Einer der wenigen Farbtupfer in dem kleinen Atelier sind die leuchtend orangeroten Acrylfäden auf hohen Pappmacheestelzen. Ein Modell für eine Skulptur, die Kerstin Franke-Gneuß im Oktober vor dem Kulturkaufhaus Tietz in Chemnitz errichten wird. Ansonsten dominiert eine schwarze Druckerpresse den Raum. Radierungen sind ihr eigentliches Metier. Die gebürtige Meißnerin bringt ihre Lieblingsform - Linien in Bewegung - stets in neuen Formen und Farben zu Papier. "Dazu brauche ich den Blick nach draußen, den Wind in den Bäumen", sagt sie und schaut durch das Atelierfenster auf den Loschwitzer Elbhang. Kerstin Franke-Gneuß hat Glück. Werkstatt und Drei-Zimmer-Wohnung im Loschwitzer Künstlerhaus sind erschwinglich. Das geräumige gelbe Haus war vom Architekten Martin Pietzsch im Jahre 1898 für Künstler geschaffen worden; 13 Wohnungen und 17 Ateliers haben dort Platz.
Gleichwohl musste die Künstlerin ihr ursprüngliches, größeres Atelier aufgeben. Der Kunstmarkt im Osten Deutschlands ist heikel. Wo es an Großindustrie mangelt und die Menschen insgesamt wenig Geld haben, da fehlen auch den Künstlern die Kunden. So lebt Kerstin Franke-Gneuß im wesentlichen von Aufträgen öffentlicher Einrichtungen. Das kommt zwar ihrer wachsenden Vorliebe für die "großen Dimensionen" entgegen, ist aber auch dem Diktat der immer leerer werdenden öffentlichen Kassen unterworfen. Gleichzeitig steigt der Preis für ihr Arbeitsmaterial im Sechs-Monats-Rhythmus.
Die Sächsin hat sich allerdings rechtzeitig einen größeren Vorrat angelegt. "Lisa", das Lichtsammelglas aus Acryl, das UV-Licht speichert und deshalb auch bei bedecktem Himmel leuchtet, scheint ein knappes und begehrtes Gut zu sein. Für die Chemnitzer Skulptur werden allein die leuchtenden Stangen 6.000 bis 8.000 Euro kosten, von den gewaltigen Stahlbeinen ganz zu schweigen.
Bauanträge muss sie für solche Arbeiten stellen - keine Freude für kreative Menschen. Doch das gehöre eben dazu, sagt die Künstlerin. Genau wie die zahlreichen Bewerbungen um Aufträge, die dann doch nicht zustande kommen. Vorarbeiten, die nicht honoriert werden. Kerstin Franke-Gneuß sieht das gelassen. "Die konzeptionelle Arbeit versandet ja nicht. Die Projekte sind durchdacht, und ich kann sie vielleicht mal an anderer Stelle verwirklichen."

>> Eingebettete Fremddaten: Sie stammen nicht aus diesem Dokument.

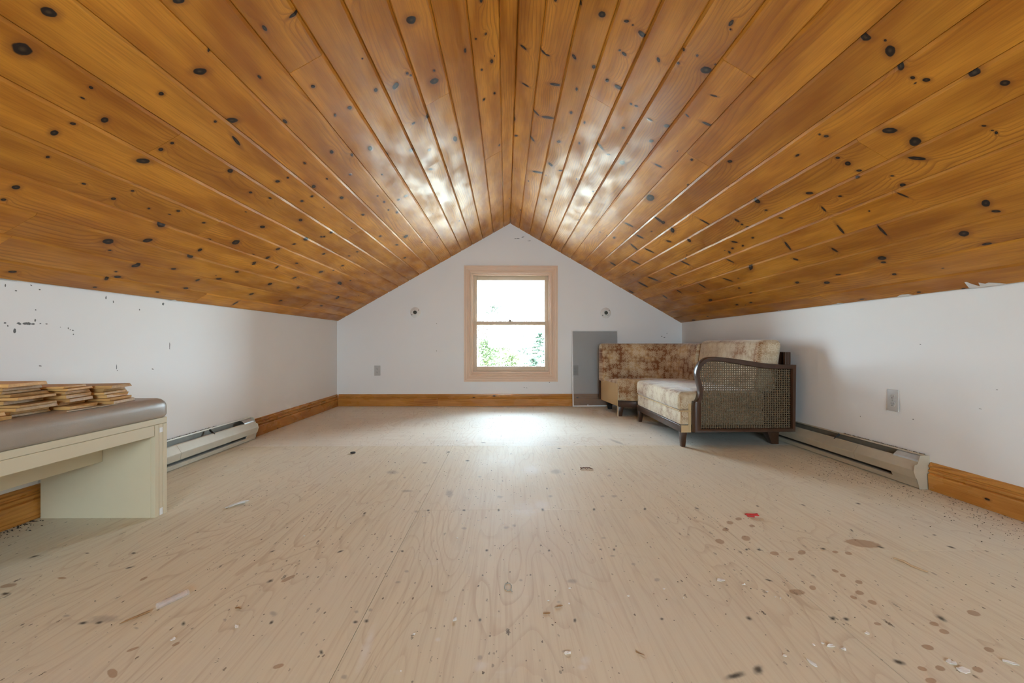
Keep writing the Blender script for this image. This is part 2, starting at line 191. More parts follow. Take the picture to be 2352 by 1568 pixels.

Kerstin Franke-Gneuß arbeitet seit 1984 als freischaffende Künstlerin und hat sich weit über die Grenzen Sachsens hinaus einen Namen gemacht, unter anderem mit Ausstellungen in Süddeutschland, Salzburg und Brüssel. Doch weitere Kreise zu ziehen, ist für sie aus familiären Gründen nicht möglich: "Als allein erziehende Mutter bin ich nicht so beweglich." Klar, das Angebot im vergangenen Jahr, drei Monate in Südamerika zu arbeiten, hätte sie schon gereizt, "aber man muss wissen, was man will". Ausschließlich für ihre Kunst zu leben, hätte die 46-Jährige nicht erfüllt, Kinder gehören für sie unbedingt auch dazu. Da verzichtet sie lieber auf den internationalen Kulturbetrieb und verschafft sich ein zweites Standbein; denn zum Leben reicht das Geld, das sie mit ihren Kunstwerken verdient, nicht aus. Mit der Technischen Universität Dresden hat sie einen Honorarvertrag für Arbeiten in den Universitätssammlungen Kunst und Technik. Passepartouts zuschneiden, Bilder aufhängen, Besucher führen, auch das empfindet Kerstin Franke-Gneuß als Bereicherung. Selbst wenn der Honorarvertrag alle zwei Monate erneuert werden muss: "Was gibt es Schöneres, als ein echtes Picasso-Blatt in der Hand zu halten. Oder einen Tapies an die Wand zu hängen, und ich hänge mit einem Werk gleich daneben; da kann man doch umkommen vor Glück!"
Die Autorin ist freie Journalistin in Dresden.